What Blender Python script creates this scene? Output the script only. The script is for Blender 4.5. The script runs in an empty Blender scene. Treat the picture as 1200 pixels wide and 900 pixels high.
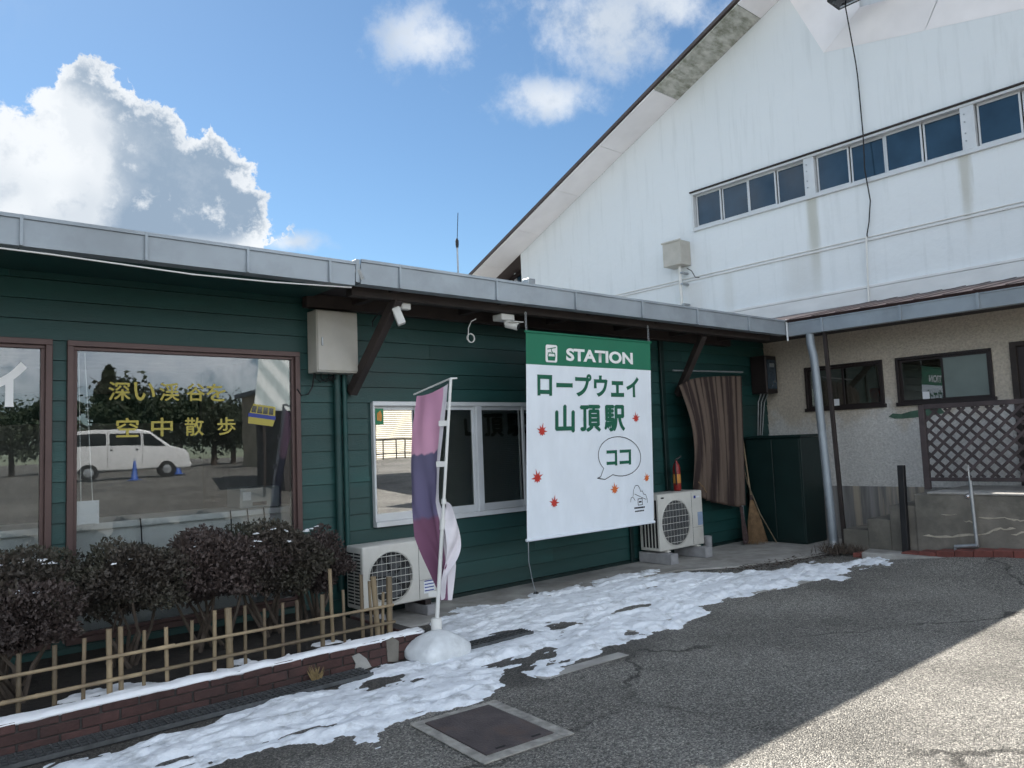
import bpy, bmesh, math, random
import numpy as np
from mathutils import Vector, Matrix
random.seed(7); rng = np.random.default_rng(7)
S = bpy.context.scene
COL = S.collection
R = math.radians

# ---------------------------------------------------------------- camera
def axes(yaw, pitch, roll):
    yaw, pitch, roll = R(yaw), R(pitch), R(roll)
    f = Vector((math.sin(yaw)*math.cos(pitch), math.cos(yaw)*math.cos(pitch), math.sin(pitch)))
    r = Vector((math.cos(yaw), -math.sin(yaw), 0)); u = r.cross(f)
    c, s = math.cos(roll), math.sin(roll)
    return r*c+u*s, u*c-r*s, f
cr, cu, cf = axes(40.9, 4.55, -2.28)
cam = bpy.data.cameras.new('camera'); cam_o = bpy.data.objects.new('camera', cam); COL.objects.link(cam_o)
cam.lens = 27.0; cam.sensor_width = 36.0; cam.clip_start = 0.05; cam.clip_end = 3000
mw = Matrix((cr, cu, -cf)).transposed().to_4x4(); mw.translation = (0, 0, 1.6)
cam_o.matrix_world = mw
S.camera = cam_o

# ---------------------------------------------------------------- sky and sun
SUN = Vector((.03, 1.05, 1.0)).normalized()          # direction towards the sun
SUN_EL = math.asin(SUN.z); SUN_AZ = math.atan2(SUN.x, SUN.y)
SKY_STRENGTH = 0.050
W = bpy.data.worlds.new('World'); S.world = W; W.use_nodes = True
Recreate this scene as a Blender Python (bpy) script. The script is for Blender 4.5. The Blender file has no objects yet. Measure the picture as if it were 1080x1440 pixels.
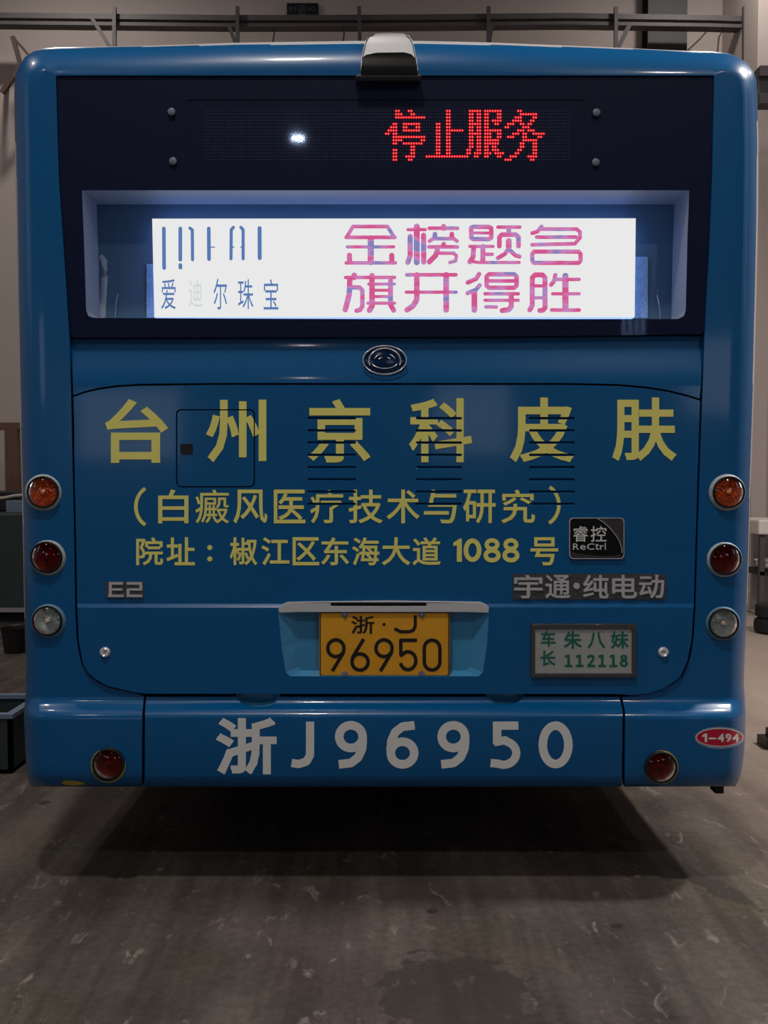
import bpy, bmesh, math, random
from math import sin, cos, pi, radians, sqrt
import numpy as np
from mathutils import Vector, Matrix
from mathutils.geometry import delaunay_2d_cdt
random.seed(7)
SC = bpy.context.scene
COL = SC.collection

# ------------------------------------------------------------------ camera
FPX, PITCH, CH, D = 1250.0, radians(2.06), 1.39, 3.0
cam = bpy.data.cameras.new('camera')
cam.sensor_fit = 'VERTICAL'; cam.sensor_height = 36.0; cam.lens = FPX / 1440 * 36
cam.clip_start = 0.05; cam.clip_end = 200
cam_ob = bpy.data.objects.new('camera', cam); COL.objects.link(cam_ob)
cam_ob.location = (0, 0, CH); cam_ob.rotation_euler = (pi / 2 - PITCH, 0, 0)
SC.camera = cam_ob

# ------------------------------------------------------------------ world, exposure
w = bpy.data.worlds.new('world'); SC.world = w; w.use_nodes = True
w.node_tree.nodes['Background'].inputs[0].default_value = (0.5, 0.6, 0.8, 1)
w.node_tree.nodes['Background'].inputs[1].default_value = 0.05
vs = SC.view_settings
vs.view_transform = 'Standard'; vs.look = 'None'; vs.gamma = 1; vs.use_curve_mapping = False
vs.exposure = 0.15

# positions and powers of the hall lamps: x, y, z, watts
LAMPS = [(-1.55, -10.2, 7.55, 30), (3.6, -4.2, 8.6, 120), (-0.9, 0.3, 8.6, 215), (-4.5, -4.2, 8.6, 40),
         (3.9, 3.4, 5.4, 230), (4.2, 10.4, 8.6, 60), (-4.2, 10.2, 8.6, 70), (8.0, 8.0, 8.6, 70), (-5.5, 3.4, 8.6, 75)]  # lamps flanking the bus are added to brighten the floor and its edges
LAMP_COL = (1.0, 0.93, 0.86)


def P(px, py, Y=D):
    u, v = (px - 540) / FPX, (720 - py) / FPX
    t = Y / (v * sin(PITCH) + cos(PITCH))
    return Vector((t * u, Y, CH + t * (v * cos(PITCH) - sin(PITCH))))


def PF(px, py):
    """point of the floor seen at a pixel"""
    u, v = (px - 540) / FPX, (720 - py) / FPX
    dz = v * cos(PITCH) - sin(PITCH)
    t = -CH / dz
    return Vector((t * u, t * (v * sin(PITCH) + cos(PITCH)), 0))


# ------------------------------------------------------------------ materials
def srgb(r, g, b):
    f = lambda c: (c / 255 / 12.92) if c / 255 <= 0.04045 else ((c / 255 + 0.055) / 1.055) ** 2.4
    return (f(r), f(g), f(b), 1)


def mat(name, col, rough=0.5, metal=0.0, var=0.12, scale=12.0, bump=0.0, bscale=None, coat=0.0, spec=0.5, stretch=(1, 1, 1)):
    m = bpy.data.materials.new(name); m.use_nodes = True
    nt = m.node_tree; N = nt.nodes; L = nt.links
    b = N['Principled BSDF']
    b.inputs['Roughness'].default_value = rough; b.inputs['Metallic'].default_value = metal
    b.inputs['Coat Weight'].default_value = coat; b.inputs['Coat Roughness'].default_value = 0.08
    b.inputs['Specular IOR Level'].default_value = spec
    tc = N.new('ShaderNodeTexCoord'); mp = N.new('ShaderNodeMapping'); mp.inputs['Scale'].default_value = stretch
    L.new(tc.outputs['Object'], mp.inputs[0])
    nz = N.new('ShaderNodeTexNoise'); nz.inputs['Scale'].default_value = scale; nz.inputs['Detail'].default_value = 5
    L.new(mp.outputs[0], nz.inputs['Vector'])
    cr = N.new('ShaderNodeMix'); cr.data_type = 'RGBA'
    cr.inputs[6].default_value = tuple(c * (1 - var) for c in col[:3]) + (1,)
    cr.inputs[7].default_value = tuple(min(1, c * (1 + var)) for c in col[:3]) + (1,)
    L.new(nz.outputs['Fac'], cr.inputs[0]); L.new(cr.outputs[2], b.inputs['Base Color'])
    if bump:
        n2 = N.new('ShaderNodeTexNoise'); n2.inputs['Scale'].default_value = bscale or scale * 4; n2.inputs['Detail'].default_value = 3
        L.new(mp.outputs[0], n2.inputs['Vector'])
        bp = N.new('ShaderNodeBump'); bp.inputs['Strength'].default_value = bump; bp.inputs['Distance'].default_value = 0.01
        L.new(n2.outputs['Fac'], bp.inputs['Height']); L.new(bp.outputs[0], b.inputs['Normal'])
    return m


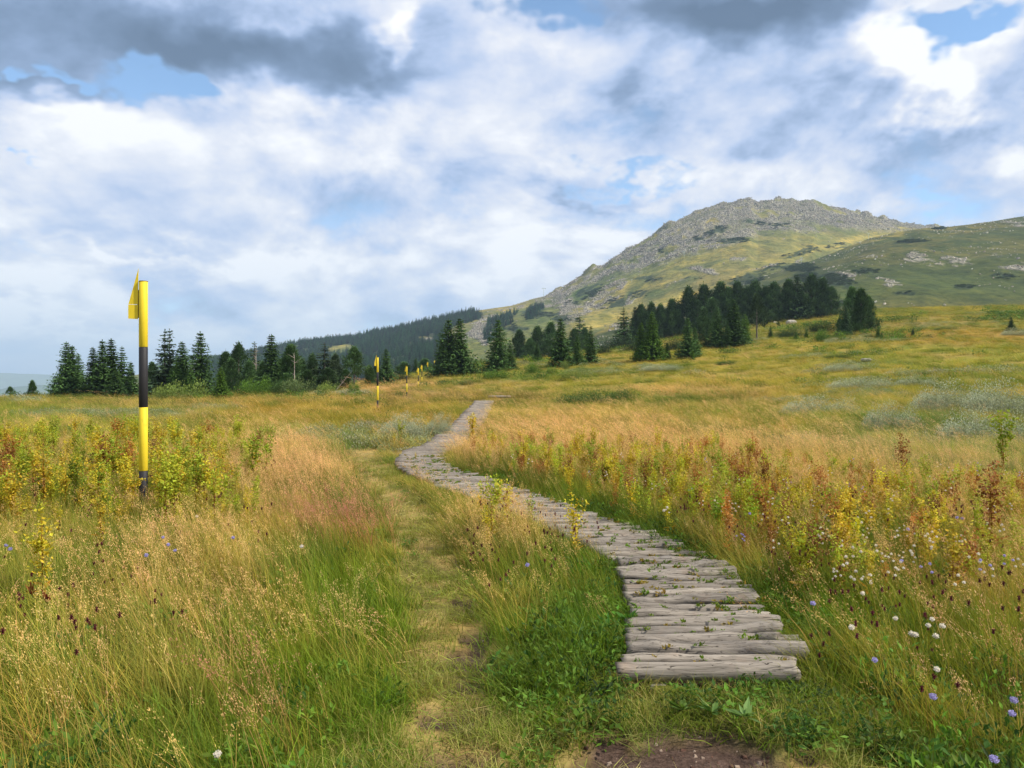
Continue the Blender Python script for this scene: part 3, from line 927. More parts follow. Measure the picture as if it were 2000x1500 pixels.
def build_protos():
    rng = np.random.default_rng(11)
    for k in range(4):          # low turf tuft
        Q = Quads(); n = 34
        ln = rng.normal(0, .45, (n, 2)) + WIND * .4
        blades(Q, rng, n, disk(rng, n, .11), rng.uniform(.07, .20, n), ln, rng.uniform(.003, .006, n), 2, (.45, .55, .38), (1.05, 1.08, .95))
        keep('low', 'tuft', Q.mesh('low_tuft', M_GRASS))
    for k in range(5):          # tall meadow grass
        Q = Quads(); n = 30
        ln = rng.normal(0, .22, (n, 2)) + WIND
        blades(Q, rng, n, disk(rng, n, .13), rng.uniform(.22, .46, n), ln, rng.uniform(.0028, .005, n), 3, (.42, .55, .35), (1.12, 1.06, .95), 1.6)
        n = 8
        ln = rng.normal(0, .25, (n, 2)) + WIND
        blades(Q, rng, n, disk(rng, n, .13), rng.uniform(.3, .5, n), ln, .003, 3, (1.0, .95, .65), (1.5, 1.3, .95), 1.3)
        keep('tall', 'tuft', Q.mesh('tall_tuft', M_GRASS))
    for k in range(6):          # flowering grass: thin straw culms with airy heads
        Q = Quads(); n = 9
        ln = rng.normal(0, .16, (n, 2)) + WIND * rng.uniform(.8, 1.7)
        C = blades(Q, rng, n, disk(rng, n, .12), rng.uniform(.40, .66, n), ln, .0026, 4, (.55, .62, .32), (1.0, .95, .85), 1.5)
        for i in range(n):
            m = 26; tip = C[i, -1]; dr = unit(C[i, -1] - C[i, -2])
            s = rng.random(m)
            hl = rng.uniform(.09, .17)
            p = tip - dr * (hl * .85 * s[:, None]) + rng.normal(0, 1, (m, 3)) * (.004 + .016 * s[:, None] * (1.1 - s[:, None]) * 2)
            leaves(Q, rng, p, dr + rng.normal(0, .5, (m, 3)), rng.uniform(.008, .018, m), rng.uniform(.002, .0045, m), (1.0, 1.0, 1.0))
        keep('panicle', 'culm', Q.mesh('flowering_culms', M_GRASS))
    for k in range(4):          # leafy herbs
        Q = Quads(); n = 48
        b = disk(rng, n, .11); a = rng.random(n) * 6.283; e = rng.uniform(.1, 1.2, n)
        d = np.stack([np.cos(a) * np.cos(e), np.sin(a) * np.cos(e), np.sin(e)], -1)
        h = rng.uniform(.02, .17, n)
        p = b + np.stack([0 * h, 0 * h, h], -1)
        leaves(Q, rng, p, d, rng.uniform(.028, .06, n), rng.uniform(.012, .028, n), (1, 1, 1), fold=.18)
        n = 10
        blades(Q, rng, n, disk(rng, n, .09), rng.uniform(.1, .2, n), rng.normal(0, .3, (n, 2)), .004, 2)
        keep('herb', 'herb', Q.mesh('leafy_herb', M_GRASS))
    for k in range(4):          # blue grey willow mound, small leaves on upright twigs
        Q = Quads(); n = 190
        a = rng.random(n) * 6.283; q = np.sqrt(rng.random(n)) * .32
        h = .24 * (1 - (q / .34) ** 2) * rng.uniform(.45, 1.05, n)
        p = np.stack([q * np.cos(a), q * np.sin(a), h], -1)
        d = np.stack([np.cos(a) * .5, np.sin(a) * .5, rng.uniform(.3, 1.2, n)], -1) + rng.normal(0, .4, (n, 3))
        leaves(Q, rng, p, d, rng.uniform(.025, .05, n), rng.uniform(.012, .022, n), (1, 1, 1))
        n = 14
        blades(Q, rng, n, disk(rng, n, .25), rng.uniform(.1, .22, n), rng.normal(0, .2, (n, 2)), .006, 2, (.3, .22, .15), (.5, .45, .35))
        keep('willow', 'mound', Q.mesh('willow_mound', M_GRASS))
    for k in range(3):          # rosette weeds growing between logs
        Q = Quads(); n = 12
        a = rng.random(n) * 6.283; e = rng.uniform(.15, .9, n)
        d = np.stack([np.cos(a) * np.cos(e), np.sin(a) * np.cos(e) * .6, np.sin(e)], -1)
        leaves(Q, rng, disk(rng, n, .03) + (0, 0, .02), d, rng.uniform(.02, .045, n), rng.uniform(.010, .02, n), (1, 1, 1), fold=.15)
        keep('weed', 'weed', Q.mesh('gap_weed', M_GRASS))
    for k in range(3):          # flattened dry straw on the trodden strip
        Q = Quads(); n = 26
        b = disk(rng, n, .16) + (0, 0, .03); a = rng.normal(1.3, .9, n)
        d = np.stack([np.cos(a), np.sin(a), rng.normal(.04, .10, n)], -1)
        leaves(Q, rng, b, d, rng.uniform(.04, .13, n), rng.uniform(.0025, .005, n), (1, 1, 1))
        n = 30
        blades(Q, rng, n, disk(rng, n, .12), rng.uniform(.02, .06, n), rng.normal(0, .9, (n, 2)), .004, 2, (.6, .7, .5), (1.1, 1.1, .95))
        keep('straw', 'mat', Q.mesh('trodden_mat', M_GRASS))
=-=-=
*What the exercise asks*
Of the lines above, quote exactly those from the one with "Recreate this scene" through the one with "return Vector((t * u, Y, CH", ends included; pictures stay out.

*Exercise output*
Recreate this scene as a Blender Python (bpy) script. The script is for Blender 4.5. The Blender file has no objects yet. Measure the picture as if it were 1080x1440 pixels.
import bpy, bmesh, math, random
from math import sin, cos, pi, radians, sqrt
import numpy as np
from mathutils import Vector, Matrix
from mathutils.geometry import delaunay_2d_cdt
random.seed(7)
SC = bpy.context.scene
COL = SC.collection

# ------------------------------------------------------------------ camera
FPX, PITCH, CH, D = 1250.0, radians(2.06), 1.39, 3.0
cam = bpy.data.cameras.new('camera')
cam.sensor_fit = 'VERTICAL'; cam.sensor_height = 36.0; cam.lens = FPX / 1440 * 36
cam.clip_start = 0.05; cam.clip_end = 200
cam_ob = bpy.data.objects.new('camera', cam); COL.objects.link(cam_ob)
cam_ob.location = (0, 0, CH); cam_ob.rotation_euler = (pi / 2 - PITCH, 0, 0)
SC.camera = cam_ob

# ------------------------------------------------------------------ world, exposure
w = bpy.data.worlds.new('world'); SC.world = w; w.use_nodes = True
w.node_tree.nodes['Background'].inputs[0].default_value = (0.5, 0.6, 0.8, 1)
w.node_tree.nodes['Background'].inputs[1].default_value = 0.05
vs = SC.view_settings
vs.view_transform = 'Standard'; vs.look = 'None'; vs.gamma = 1; vs.use_curve_mapping = False
vs.exposure = 0.15

# positions and powers of the hall lamps: x, y, z, watts
LAMPS = [(-1.55, -10.2, 7.55, 30), (3.6, -4.2, 8.6, 120), (-0.9, 0.3, 8.6, 215), (-4.5, -4.2, 8.6, 40),
         (3.9, 3.4, 5.4, 230), (4.2, 10.4, 8.6, 60), (-4.2, 10.2, 8.6, 70), (8.0, 8.0, 8.6, 70), (-5.5, 3.4, 8.6, 75)]  # lamps flanking the bus are added to brighten the floor and its edges
LAMP_COL = (1.0, 0.93, 0.86)


def P(px, py, Y=D):
    u, v = (px - 540) / FPX, (720 - py) / FPX
    t = Y / (v * sin(PITCH) + cos(PITCH))
    return Vector((t * u, Y, CH + t * (v * cos(PITCH) - sin(PITCH))))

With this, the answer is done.